● **OBJECTIVE**:
Reproduce the data in its entirety, exactly as supplied.

● **SUPPLIED DATA**:
▬▬▬▬▬▬
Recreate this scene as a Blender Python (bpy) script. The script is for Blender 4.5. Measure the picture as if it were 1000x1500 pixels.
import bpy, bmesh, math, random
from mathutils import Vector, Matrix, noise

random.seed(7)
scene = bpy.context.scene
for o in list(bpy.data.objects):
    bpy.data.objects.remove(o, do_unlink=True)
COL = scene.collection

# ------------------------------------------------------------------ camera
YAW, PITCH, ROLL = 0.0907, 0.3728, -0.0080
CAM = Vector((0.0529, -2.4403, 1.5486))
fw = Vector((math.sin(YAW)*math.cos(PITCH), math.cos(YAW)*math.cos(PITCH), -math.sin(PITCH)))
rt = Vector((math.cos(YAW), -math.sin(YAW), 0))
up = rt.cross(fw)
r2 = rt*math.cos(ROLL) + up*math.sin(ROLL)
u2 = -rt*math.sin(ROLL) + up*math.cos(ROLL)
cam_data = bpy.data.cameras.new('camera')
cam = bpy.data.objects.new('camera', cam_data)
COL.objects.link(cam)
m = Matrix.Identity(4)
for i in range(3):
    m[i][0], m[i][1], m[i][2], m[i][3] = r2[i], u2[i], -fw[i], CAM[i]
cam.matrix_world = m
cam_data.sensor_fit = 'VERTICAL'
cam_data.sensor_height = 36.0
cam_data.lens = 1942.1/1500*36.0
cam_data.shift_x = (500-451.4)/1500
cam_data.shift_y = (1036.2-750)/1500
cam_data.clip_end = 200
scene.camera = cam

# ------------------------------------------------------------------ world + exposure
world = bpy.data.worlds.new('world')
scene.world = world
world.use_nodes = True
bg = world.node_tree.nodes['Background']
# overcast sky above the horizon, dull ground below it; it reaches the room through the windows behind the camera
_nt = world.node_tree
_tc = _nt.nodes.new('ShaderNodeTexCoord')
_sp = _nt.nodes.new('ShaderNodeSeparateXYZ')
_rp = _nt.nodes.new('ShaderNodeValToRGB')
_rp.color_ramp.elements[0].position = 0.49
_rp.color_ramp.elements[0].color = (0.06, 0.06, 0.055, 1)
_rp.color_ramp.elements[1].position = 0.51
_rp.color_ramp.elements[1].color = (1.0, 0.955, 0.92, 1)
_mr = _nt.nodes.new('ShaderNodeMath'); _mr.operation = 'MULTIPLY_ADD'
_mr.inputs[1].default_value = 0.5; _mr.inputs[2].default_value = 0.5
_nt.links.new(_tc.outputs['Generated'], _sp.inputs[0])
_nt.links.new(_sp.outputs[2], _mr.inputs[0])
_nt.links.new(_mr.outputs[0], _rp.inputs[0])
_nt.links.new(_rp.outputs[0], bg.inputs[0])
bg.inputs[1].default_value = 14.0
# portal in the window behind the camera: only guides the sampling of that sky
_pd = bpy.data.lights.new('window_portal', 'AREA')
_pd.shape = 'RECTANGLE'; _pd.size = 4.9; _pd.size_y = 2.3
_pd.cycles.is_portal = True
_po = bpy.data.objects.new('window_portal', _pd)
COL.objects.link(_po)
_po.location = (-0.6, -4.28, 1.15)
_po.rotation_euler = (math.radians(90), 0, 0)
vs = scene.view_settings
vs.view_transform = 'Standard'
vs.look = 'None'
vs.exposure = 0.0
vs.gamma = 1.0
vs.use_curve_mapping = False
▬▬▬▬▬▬
● **SOLUTION BELOW**:
Recreate this scene as a Blender Python (bpy) script. The script is for Blender 4.5. Measure the picture as if it were 1000x1500 pixels.
import bpy, bmesh, math, random
from mathutils import Vector, Matrix, noise

random.seed(7)
scene = bpy.context.scene
for o in list(bpy.data.objects):
    bpy.data.objects.remove(o, do_unlink=True)
COL = scene.collection

# ------------------------------------------------------------------ camera
YAW, PITCH, ROLL = 0.0907, 0.3728, -0.0080
CAM = Vector((0.0529, -2.4403, 1.5486))
fw = Vector((math.sin(YAW)*math.cos(PITCH), math.cos(YAW)*math.cos(PITCH), -math.sin(PITCH)))
rt = Vector((math.cos(YAW), -math.sin(YAW), 0))
up = rt.cross(fw)
r2 = rt*math.cos(ROLL) + up*math.sin(ROLL)
u2 = -rt*math.sin(ROLL) + up*math.cos(ROLL)
cam_data = bpy.data.cameras.new('camera')
cam = bpy.data.objects.new('camera', cam_data)
COL.objects.link(cam)
m = Matrix.Identity(4)
for i in range(3):
    m[i][0], m[i][1], m[i][2], m[i][3] = r2[i], u2[i], -fw[i], CAM[i]
cam.matrix_world = m
cam_data.sensor_fit = 'VERTICAL'
cam_data.sensor_height = 36.0
cam_data.lens = 1942.1/1500*36.0
cam_data.shift_x = (500-451.4)/1500
cam_data.shift_y = (1036.2-750)/1500
cam_data.clip_end = 200
scene.camera = cam

# ------------------------------------------------------------------ world + exposure
world = bpy.data.worlds.new('world')
scene.world = world
world.use_nodes = True
bg = world.node_tree.nodes['Background']
# overcast sky above the horizon, dull ground below it; it reaches the room through the windows behind the camera
_nt = world.node_tree
_tc = _nt.nodes.new('ShaderNodeTexCoord')
_sp = _nt.nodes.new('ShaderNodeSeparateXYZ')
_rp = _nt.nodes.new('ShaderNodeValToRGB')
_rp.color_ramp.elements[0].position = 0.49
_rp.color_ramp.elements[0].color = (0.06, 0.06, 0.055, 1)
_rp.color_ramp.elements[1].position = 0.51
_rp.color_ramp.elements[1].color = (1.0, 0.955, 0.92, 1)
_mr = _nt.nodes.new('ShaderNodeMath'); _mr.operation = 'MULTIPLY_ADD'
_mr.inputs[1].default_value = 0.5; _mr.inputs[2].default_value = 0.5
_nt.links.new(_tc.outputs['Generated'], _sp.inputs[0])
_nt.links.new(_sp.outputs[2], _mr.inputs[0])
_nt.links.new(_mr.outputs[0], _rp.inputs[0])
_nt.links.new(_rp.outputs[0], bg.inputs[0])
bg.inputs[1].default_value = 14.0
# portal in the window behind the camera: only guides the sampling of that sky
_pd = bpy.data.lights.new('window_portal', 'AREA')
_pd.shape = 'RECTANGLE'; _pd.size = 4.9; _pd.size_y = 2.3
_pd.cycles.is_portal = True
_po = bpy.data.objects.new('window_portal', _pd)
COL.objects.link(_po)
_po.location = (-0.6, -4.28, 1.15)
_po.rotation_euler = (math.radians(90), 0, 0)
vs = scene.view_settings
vs.view_transform = 'Standard'
vs.look = 'None'
vs.exposure = 0.0
vs.gamma = 1.0
vs.use_curve_mapping = False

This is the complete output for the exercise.